Monday, October 29, 2012

Will The Real David Stern Please Stand Up

February 1, 1984, the telephone at my office and my home in Seattle rang off the hook.  The radio stations announced that morning David Stern had been chosen as the new Commissioner of the NBA.  As of that date I had been associated with the Seattle Supersonics for 16 years as owner of the team's ad agency.  So, it wasn't all that absurd for people to assume I was the new top dog.

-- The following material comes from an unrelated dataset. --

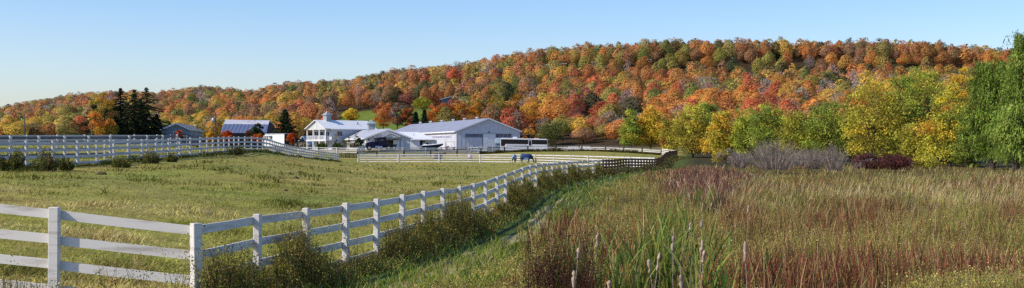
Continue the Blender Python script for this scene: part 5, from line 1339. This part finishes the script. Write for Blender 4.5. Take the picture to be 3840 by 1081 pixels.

At the time, I wrote the new commissioner, thanking him for all the notoriety. 
For the record, my name has been David Stern for five years and 113 days longer than the actual NBA guy. 
A few years later when I moved to Scottsdale, new friends asked me to use my name to reserve tee times and restaurant seating.  I declined, but one guy was insistent.  "You mean you can't drop your own name?"
After Robert Horry of the San Antonio Spurs flagrantly fouled Phoenix Sun Steve Nash during the 2007 Championship Playoffs, that David Stern suspended Amare Stoudemire and Boris Diaw for jumping off the bench (even though the Suns coaching staff prevented them from stomping Horry into the boards).
This David Stern got calls wanting to know if I'd like to keep Jimmy Hoffa company, and others with rage-filled (although not especially creative) expletives.  Suns loyalist that I had become, I considered calling that David Stern and offering to occupy his seats for him for the 5th game of the playoffs in Phoenix.
Since the NBA commissioner announced his impending retirement I have been inundated with a variety of unsolicited offers;  retirement community living, management positions within the AARP sports league, free samples from Centrum Silver, Depends and Poligrip, a two-for-one discount offer from Krazy Karl's Katarakt Kutterz (Rove really has too much time on his hands these days), and ominously, a chance to win Free Cremation Services from the Neptune Society.
I've been forwarding everything to NBA headquarters because my boss, Mean Eileen, says I don't qualify for pension benefits until 2024 (coincidentally the same year those Free Cremation Services kick in).